Earlier Vatican pronouncements on communication have gone a good deal further than this. The postconciliar Pastoral Instruction on Social Communications, Communio et Progressio, published by the Pontifical Commission (now Council) for Social Communications in 1971, asserted: Since the development of public opinion within the church is essential, individual Catholics have the right to all the information they need to play their active role in the life of the church....The normal flow of life and the smooth functioning of government within the church require a steady two-way flow of information.... On those occasions when the affairs of the church require secrecy, the rules normal in civil affairs equally apply.
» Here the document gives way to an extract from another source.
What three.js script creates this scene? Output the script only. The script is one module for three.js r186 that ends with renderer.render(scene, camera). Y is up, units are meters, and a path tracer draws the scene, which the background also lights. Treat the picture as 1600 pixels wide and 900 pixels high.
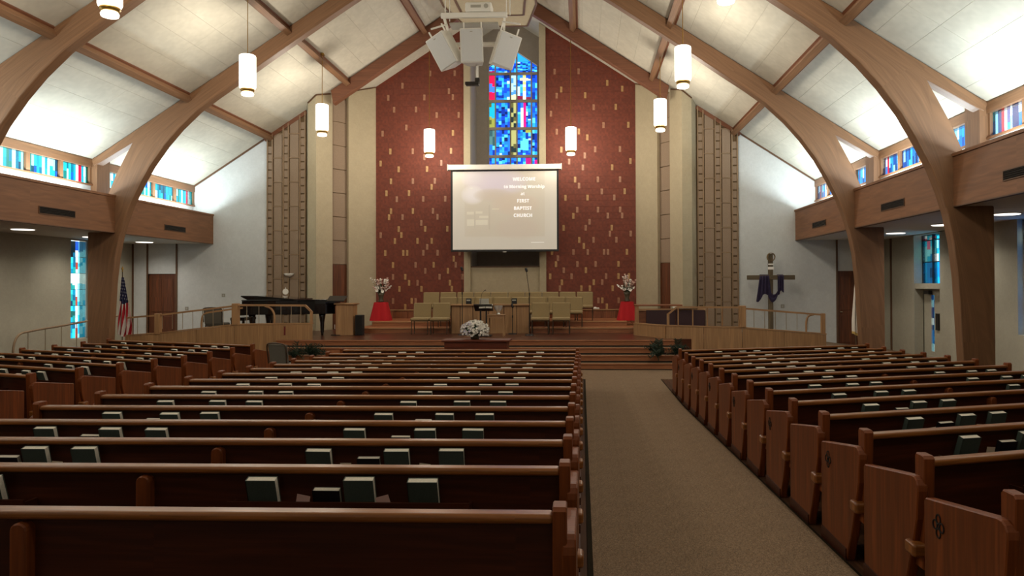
import * as THREE from 'three';
import { RoundedBoxGeometry } from 'three/addons/geometries/RoundedBoxGeometry.js';
import { mergeGeometries } from 'three/addons/utils/BufferGeometryUtils.js';
import { RectAreaLightUniformsLib } from 'three/addons/lights/RectAreaLightUniformsLib.js';

// ---------- camera, sky, exposure, light levels ----------
const scene = new THREE.Scene();
const camera = new THREE.PerspectiveCamera(2 * Math.atan(450 / 1200) * 180 / Math.PI, 16 / 9, 0.05, 200);
camera.position.set(2.597, 1.98, 0);
camera.rotation.order = 'YXZ';
camera.rotation.set(0.0118, 0.0407, -0.0035);
camera.setViewOffset(1600, 900, -60.67, 17.12, 1600, 900);
camera.updateProjectionMatrix();
const renderer = new THREE.WebGLRenderer({ antialias: true });
renderer.toneMapping = THREE.LinearToneMapping;
renderer.toneMappingExposure = 1.0;
renderer.shadowMap.enabled = true;
renderer.shadowMap.type = THREE.PCFSoftShadowMap;
scene.background = new THREE.Color(0.82, 0.95, 1.0);      // overcast bright sky seen through the coloured glass
scene.backgroundIntensity = 2.3;
scene.environmentIntensity = 2.3;
RectAreaLightUniformsLib.init();
const PENDANT_CD = 13, PENDANT_GLOW = 2.6, COVE_LEVEL = 120, DOWNLIGHT_CD = 9;
const WARM = new THREE.Color(1.0, 0.9, 0.75), COOL = new THREE.Color(0.82, 0.95, 1.0), DOWN = new THREE.Color(1.0, 0.93, 0.82);

// ---------- helpers ----------
function rng(seed) { let a = seed >>> 0; return () => { a = (a + 0x6D2B79F5) >>> 0; let t = a; t = Math.imul(t ^ (t >>> 15), t | 1); t ^= t + Math.imul(t ^ (t >>> 7), t | 61); return ((t ^ (t >>> 14)) >>> 0) / 4294967296; }; }
const used = {};
function numbered(name) { const n = used[name] = (used[name] ?? -1) + 1; return n ? `${name}_${String(n).padStart(3, '0')}` : name; }
const ORD = ['first', 'second', 'third', 'fourth', 'fifth', 'sixth', 'seventh', 'eighth', 'ninth', 'tenth', 'eleventh', 'twelfth', 'thirteenth', 'fourteenth', 'fifteenth', 'sixteenth'];
function tileNoise(n, period, seed) {            // tileable value noise on an n x n grid of unit square
  const r = rng(seed), g = Array.from({ length: period * period }, () => r());
  return (u, v) => {
    const x = ((u % 1) + 1) % 1 * period, y = ((v % 1) + 1) % 1 * period, i = Math.floor(x), j = Math.floor(y);
    let a = x - i, b = y - j; a = a * a * (3 - 2 * a); b = b * b * (3 - 2 * b);
    const q = (p, s) => g[(s % period) * period + (p % period)];
    return (q(i, j) * (1 - a) + q(i + 1, j) * a) * (1 - b) + (q(i, j + 1) * (1 - a) + q(i + 1, j + 1) * a) * b;
  };
}
function makeTex(w, h, fn, srgb = true) {
  const d = new Uint8Array(w * h * 4);
  for (let j = 0; j < h; j++) for (let i = 0; i < w; i++) {
    const c = fn((i + 0.5) / w, (j + 0.5) / h), k = (j * w + i) * 4;
    for (let m = 0; m < 3; m++) d[k + m] = Math.max(0, Math.min(255, Math.round(255 * (Array.isArray(c) ? c[m] : c))));
    d[k + 3] = 255;
  }
  const t = new THREE.DataTexture(d, w, h, THREE.RGBAFormat);
  t.wrapS = t.wrapT = THREE.RepeatWrapping; t.magFilter = THREE.LinearFilter; t.minFilter = THREE.LinearMipmapLinearFilter; t.generateMipmaps = true;
  if (srgb) t.colorSpace = THREE.SRGBColorSpace;
  t.needsUpdate = true;
  return t;
}
const N8 = tileNoise(0, 8, 11), N16 = tileNoise(0, 16, 12), N32 = tileNoise(0, 32, 13), N64 = tileNoise(0, 64, 14), N128 = tileNoise(0, 128, 15);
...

Marking the 20th anniversary of Communio, the pastoral instruction Aetatis Novae likewise articulated a fundamental right of dialogue and information within the church. It explained: Partly this is a matter of maintaining and enhancing the church’s credibility and effectiveness. But more fundamentally, it is one of the ways of realizing in a concrete manner the church’s character as communion.

In the wake of disasters like the sexual abuse scandal in the United States, in which misguided official secrecy played such a large role, it is disappointing that Rapid Development goes no further than it does on the subject of honest, open communication in the church. Progress in this area of the church’s life can be maddeningly slow. Speaking in 1963 on The Social Function of the Press, John Courtney Murray, S.J., called attention to the obvious fact that access to information on the part of the public is a necessity in any well-ordered modern society. Murray elaborated two fundamental principles in this regard. First, The church, for all her differences as over against civil society, remains a society. And the societal character of the church creates a public right to information about all that concerns the church. Second, If the function of public information in the church is a social necessity, then the discharge of this function must be free.... There ought to be no arbitrary limitations imposed upon the dissemination of public information within the church.

Certainly there is need for vigorous debate about which limitations on the dissemination of information in particular cases are arbitrary and which are not. Still, in the never-ending contest between secrecy and openness, Murray’s principles suggest that the presumption should be in favor of openness, while the burden of proof should rest upon those urging secrecy.

We are still far from having a policy on freedom of information in the church. At the same time, in speaking of the need for the church to cultivate openness and a new approach towards facing questions regarding the world of media, Rapid Development keeps the door open to future development.